GOAL
Make an exact copy, from the records below, of the lines from the line containing "Reconstruct this image" to the line containing "COL=S.collection", both lines included, excluding pictures.

RECORD SET
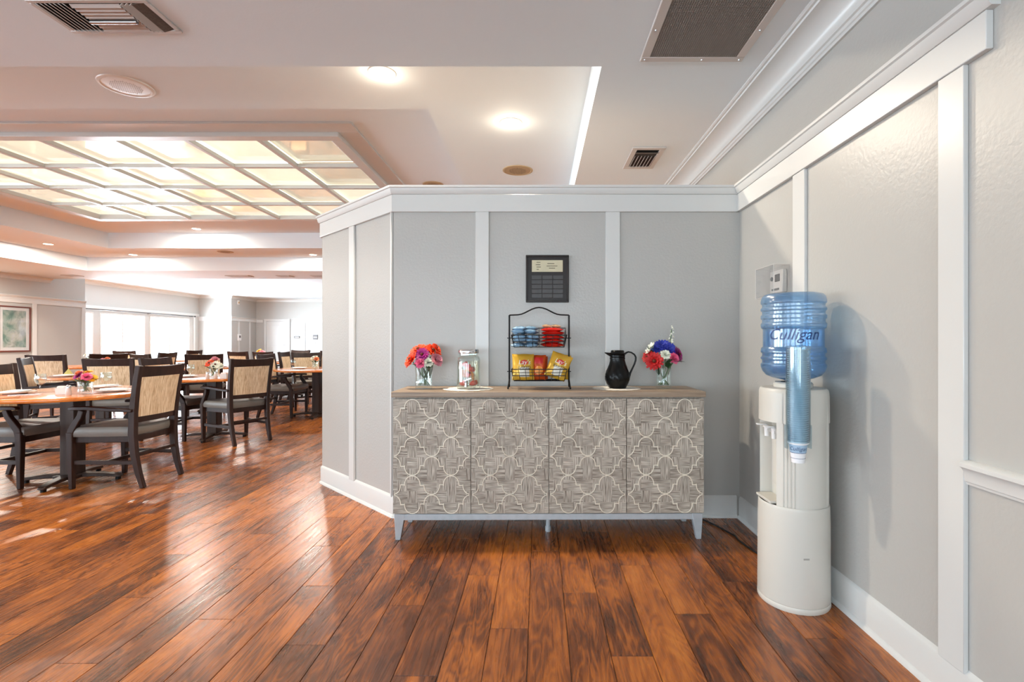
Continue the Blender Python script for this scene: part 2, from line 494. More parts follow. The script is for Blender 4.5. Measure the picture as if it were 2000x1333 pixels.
# skylight: two-step frame, bars, panes
sky = tag(empty('skylight', ((GX0 + GX1) / 2, (GY0 + GY1) / 2, Z2)), 'cream glazed ceiling skylight with white grid bars over the dining area', 'skylight')
def ring(mb, x0, x1, y0, y1, wd, z0, z1):
    mb.box(x0, x1, y0, y0 + wd, z0, z1).box(x0, x1, y1 - wd, y1, z0, z1).box(x0, x0 + wd, y0 + wd, y1 - wd, z0, z1).box(x1 - wd, x1, y0 + wd, y1 - wd, z0, z1)
    return mb
ox, oy = sky.location.x, sky.location.y
rel = lambda a, b, c, d: (a - ox, b - ox, c - oy, d - oy)
ring(MB(), *rel(GX0 - 0.30, GX1 + 0.30, GY0 - 0.30, GY1 + 0.30), 0.19, -0.022, 0.0).build('outer_frame', 'trim_paint', sky, 0.004)
ring(MB(), *rel(GX0 - 0.11, GX1 + 0.11, GY0 - 0.11, GY1 + 0.11), 0.11, -0.062, 0.05).build('inner_frame', 'trim_paint', sky, 0.006)
NX, NY = 7, 4
for i in range(1, NX):
    x = GX0 + (GX1 - GX0) * i / NX - ox
    MB().box(x - 0.025, x + 0.025, GY0 - oy, GY1 - oy, -0.055, -0.012).build('glazing_bar', 'trim_paint', sky, 0.004)
for j in range(1, NY):
    y = GY0 + (GY1 - GY0) * j / NY - oy
    MB().box(GX0 - ox, GX1 - ox, y - 0.025, y + 0.025, -0.053, -0.010).build('glazing_bar', 'trim_paint', sky, 0.004)
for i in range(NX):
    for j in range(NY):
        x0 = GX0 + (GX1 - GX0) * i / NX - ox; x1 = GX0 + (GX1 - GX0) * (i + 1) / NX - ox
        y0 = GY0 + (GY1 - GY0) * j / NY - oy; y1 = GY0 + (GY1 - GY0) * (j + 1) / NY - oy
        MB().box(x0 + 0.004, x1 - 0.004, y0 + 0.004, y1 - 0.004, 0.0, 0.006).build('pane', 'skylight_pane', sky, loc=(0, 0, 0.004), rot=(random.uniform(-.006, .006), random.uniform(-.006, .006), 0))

# ---- walls built from a local frame: x along the run, y out of the wall (towards the room)
FR0, FR1, CAP1 = 1.982, 2.094, 2.147
def wall_run(name, p0, p1, height, thick=0.12, openings=(), z_base=0.0):
    """wall whose room face runs p0 -> p1 with the room on the LEFT of the direction; returns an object with children to be added"""
    p0 = Vector(p0); p1 = Vector(p1); d = p1 - p0; L = d.length
    m = MB(); xs = 0.0
    for (a, b, z0, z1) in sorted(openings):
        if a > xs: m.box(xs, a, -thick, 0, z_base, height)
        if z0 > z_base: m.box(a, b, -thick, 0, z_base, z0)
        m.box(a, b, -thick, 0, z1, height); xs = b
    if xs < L: m.box(xs, L, -thick, 0, z_base, height)
    o = m.build(name, 'wall_paint', loc=(p0.x, p0.y, 0)); o.rotation_euler = (0, 0, atan2(d.y, d.x))
    o['kind'] = 'structure'; o['run'] = L
    return o
def strip(wall, name, x0, x1, z0, z1, proud, mat='trim_paint', bevel=0.002, e0=0.0, e1=0.0):
    """flat board on a wall; e0/e1 = tan(half turn) at the ends, so boards meet at the mitre"""
    return MB().prism([(x0, 0.0), (x0 - e0 * proud, proud), (x1 + e1 * proud, proud), (x1, 0.0)][::-1], z0, z1).build(name, mat, wall, bevel, 1)
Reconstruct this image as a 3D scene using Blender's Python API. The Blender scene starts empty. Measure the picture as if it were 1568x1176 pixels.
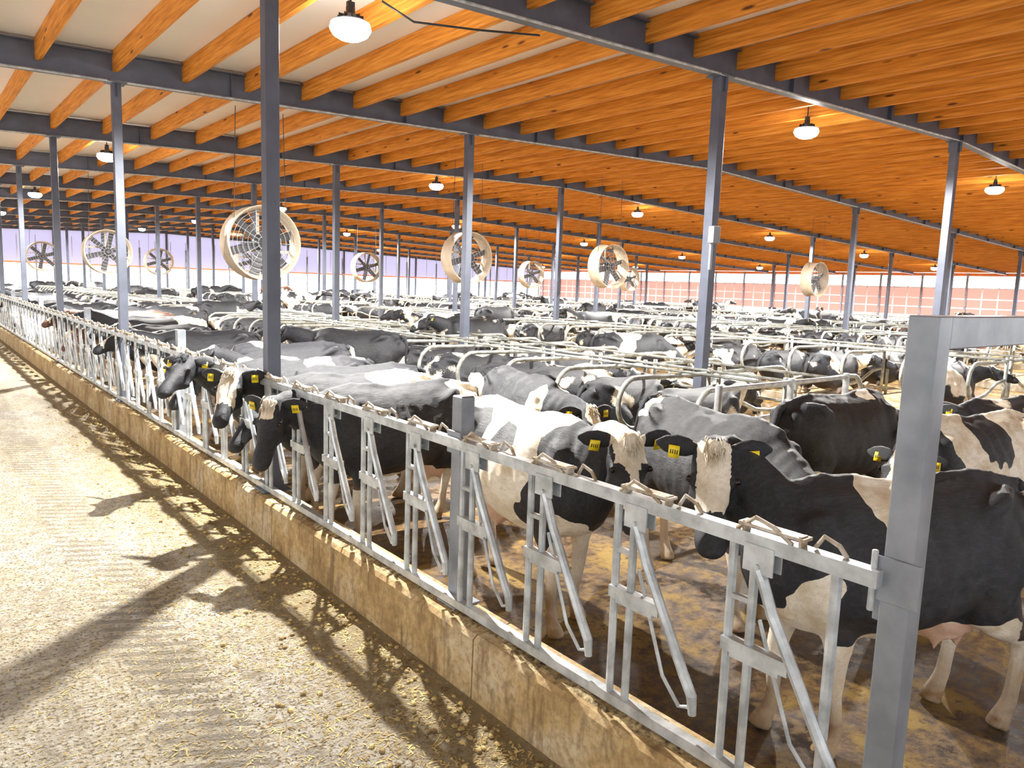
import bpy, math, random
from mathutils import Vector, Matrix, noise
random.seed(7)
S=bpy.context.scene
COL=S.collection

# ------------------------------------------------------------------ helpers
class MB:
    def __init__(s): s.v=[];s.f=[];s.m=[]
    def box(s,cx,cy,cz,sx,sy,sz,mat=0,rot=None):
        o=len(s.v)
        for dx in(-.5,.5):
            for dy in(-.5,.5):
                for dz in(-.5,.5):
                    p=Vector((dx*sx,dy*sy,dz*sz))
                    if rot is not None: p=rot@p
                    s.v.append((p.x+cx,p.y+cy,p.z+cz))
        for q in((0,1,3,2),(4,6,7,5),(0,4,5,1),(2,3,7,6),(0,2,6,4),(1,5,7,3)):
            s.f.append(tuple(o+i for i in q)); s.m.append(mat)
    def etube(s,pts,A,B,n=12,mat=0,up=(0,0,1),egg=0.0,cap=0.5,upl=None):
        pts=[Vector(p) for p in pts]; N=len(pts); o=len(s.v); up=Vector(up)
        for i,p in enumerate(pts):
            t=(pts[min(i+1,N-1)]-pts[max(i-1,0)]).normalized()
            u0=Vector(upl[i]) if upl else up
            u=u0-t*u0.dot(t)
            if u.length<1e-4: u=Vector((1,0,0))-t*t.x
            u.normalize(); sd=t.cross(u)
            for k in range(n):
                a=2*math.pi*k/n; c=math.cos(a); sn=math.sin(a)
                q=p+sd*(A[i]*c*(1-egg*sn))+u*(B[i]*sn)
                s.v.append(tuple(q))
        for i in range(N-1):
            for k in range(n):
                a=o+i*n+k;b=o+i*n+(k+1)%n
                s.f.append((a,b,b+n,a+n)); s.m.append(mat)
        t0=(pts[0]-pts[1]).normalized()*min(A[0],B[0])*cap; t1=(pts[-1]-pts[-2]).normalized()*min(A[-1],B[-1])*cap
        s.v.append(tuple(pts[0]+t0)); c0=len(s.v)-1
        s.v.append(tuple(pts[-1]+t1)); c1=len(s.v)-1
        for k in range(n):
            s.f.append((c0,o+(k+1)%n,o+k)); s.m.append(mat)
            e=o+(N-1)*n
            s.f.append((c1,e+k,e+(k+1)%n)); s.m.append(mat)
    def tube(s,pts,r,n=8,mat=0,cap=0.0):
        pts=[Vector(p) for p in pts]; N=len(pts)
        R=r if isinstance(r,(list,tuple)) else [r]*N
        t=(pts[1]-pts[0]).normalized()
        u=Vector((0,0,1)) if abs(t.z)<.9 else Vector((1,0,0))
        u=(u-t*u.dot(t)).normalized(); ul=[]
        for i in range(N):
            t=(pts[min(i+1,N-1)]-pts[max(i-1,0)]).normalized()
            u=(u-t*u.dot(t)).normalized(); ul.append(tuple(u))
        s.etube(pts,R,R,n,mat,cap=cap,upl=ul)
    def ball(s,c,r,mat=0,n=12,m=8,sc=(1,1,1)):
        o=len(s.v)
        for i in range(1,m):
            th=math.pi*i/m
            for k in range(n):
                a=2*math.pi*k/n
                s.v.append((c[0]+r*sc[0]*math.sin(th)*math.cos(a),c[1]+r*sc[1]*math.sin(th)*math.sin(a),c[2]+r*sc[2]*math.cos(th)))
        s.v.append((c[0],c[1],c[2]+r*sc[2]));T=len(s.v)-1
        s.v.append((c[0],c[1],c[2]-r*sc[2]));Bt=len(s.v)-1
        for i in range(m-2):
            for k in range(n):
                a=o+i*n+k;b=o+i*n+(k+1)%n
                s.f.append((a,a+n,b+n,b));s.m.append(mat)
        for k in range(n):
            s.f.append((T,o+k,o+(k+1)%n));s.m.append(mat)
            e=o+(m-2)*n
            s.f.append((Bt,e+(k+1)%n,e+k));s.m.append(mat)
    def mesh(s,name,mats,smooth=False):
        me=bpy.data.meshes.new(name); me.from_pydata(s.v,[],s.f)
        for m in mats: me.materials.append(m)
        me.polygons.foreach_set('material_index',s.m)
        if smooth: me.polygons.foreach_set('use_smooth',[True]*len(s.f))
        me.update(); return me
    def obj(s,name,mats,smooth=False,bevel=0,auto=False):
        ob=bpy.data.objects.new(name,s.mesh(name,mats,smooth)); COL.objects.link(ob)
        if bevel:
            b=ob.modifiers.new('b','BEVEL');b.width=bevel;b.segments=2;b.limit_method='ANGLE'
        return ob

def mat(name):
    m=bpy.data.materials.new(name);m.use_nodes=True
    nt=m.node_tree; b=nt.nodes['Principled BSDF']
    return m,nt,b
def nd(nt,t,**k):
    n=nt.nodes.new(t)
    for a,v in k.items():
        if a in n.inputs: n.inputs[a].default_value=v
        else: setattr(n,a,v)
    return n
def lk(nt,a,b): nt.links.new(a,b)
def ramp(nt,fac,stops):
    r=nt.nodes.new('ShaderNodeValToRGB'); e=r.color_ramp.elements
    while len(e)<len(stops): e.new(.5)
    for i,(p,c) in enumerate(stops):
        e[i].position=p; e[i].color=(*c,1)
    lk(nt,fac,r.inputs[0]); return r.outputs[0]
def coords(nt,scale=(1,1,1)):
    tc=nt.nodes.new('ShaderNodeTexCoord'); mp=nt.nodes.new('ShaderNodeMapping'); mp.inputs['Scale'].default_value=scale
    lk(nt,tc.outputs['Object'],mp.inputs[0]); return mp.outputs[0]
def noi(nt,co,scale,detail=4,rough=.55):
    n=nd(nt,'ShaderNodeTexNoise',Scale=scale,Detail=detail,Roughness=rough); lk(nt,co,n.inputs['Vector']); return n.outputs['Fac']
def mix(nt,fac,a,b,bt='MIX'):
    m=nt.nodes.new('ShaderNodeMix');m.data_type='RGBA';m.blend_type=bt
    for s,v in((m.inputs[0],fac),(m.inputs[6],a),(m.inputs[7],b)):
        if isinstance(v,(int,float)): s.default_value=v
        elif isinstance(v,tuple): s.default_value=(*v,1)
        else: lk(nt,v,s)
    return m.outputs[2]
def mth(nt,op,a,b=0.0,clamp=False):
    m=nt.nodes.new('ShaderNodeMath');m.operation=op;m.use_clamp=clamp
    for s,v in((m.inputs[0],a),(m.inputs[1],b)):
        if isinstance(v,(int,float)): s.default_value=v
        else: lk(nt,v,s)
    return m.outputs[0]
def bump(nt,b,h,st=.3,d=.02):
    n=nd(nt,'ShaderNodeBump',Strength=st,Distance=d); lk(nt,h,n.inputs['Height']); lk(nt,n.outputs[0],b.inputs['Normal'])
def simple(name,c,rough=.5,metal=0,var=.15,scale=6,bs=0,c2=None,sc=(1,1,1),thr=(.35,.65)):
    m,nt,b=mat(name); co=coords(nt,sc); f=noi(nt,co,scale)
    c2=c2 or tuple(x*(1-var) for x in c)
    lk(nt,ramp(nt,f,[(thr[0],c2),(thr[1],c)]),b.inputs['Base Color'])
    b.inputs['Roughness'].default_value=rough;b.inputs['Metallic'].default_value=metal
    if bs: bump(nt,b,f,bs)
    return m
def transl(name,c,dc,k):
    m,nt,b=mat(name); t=nd(nt,'ShaderNodeBsdfTranslucent'); t.inputs[0].default_value=(*c,1)
    d=nd(nt,'ShaderNodeBsdfDiffuse'); d.inputs[0].default_value=(*dc,1); mx=nt.nodes.new('ShaderNodeMixShader'); mx.inputs[0].default_value=k
    lk(nt,t.outputs[0],mx.inputs[1]);lk(nt,d.outputs[0],mx.inputs[2]); lk(nt,mx.outputs[0],nt.nodes['Material Output'].inputs[0]); return m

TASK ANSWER
Reconstruct this image as a 3D scene using Blender's Python API. The Blender scene starts empty. Measure the picture as if it were 1568x1176 pixels.
import bpy, math, random
from mathutils import Vector, Matrix, noise
random.seed(7)
S=bpy.context.scene
COL=S.collection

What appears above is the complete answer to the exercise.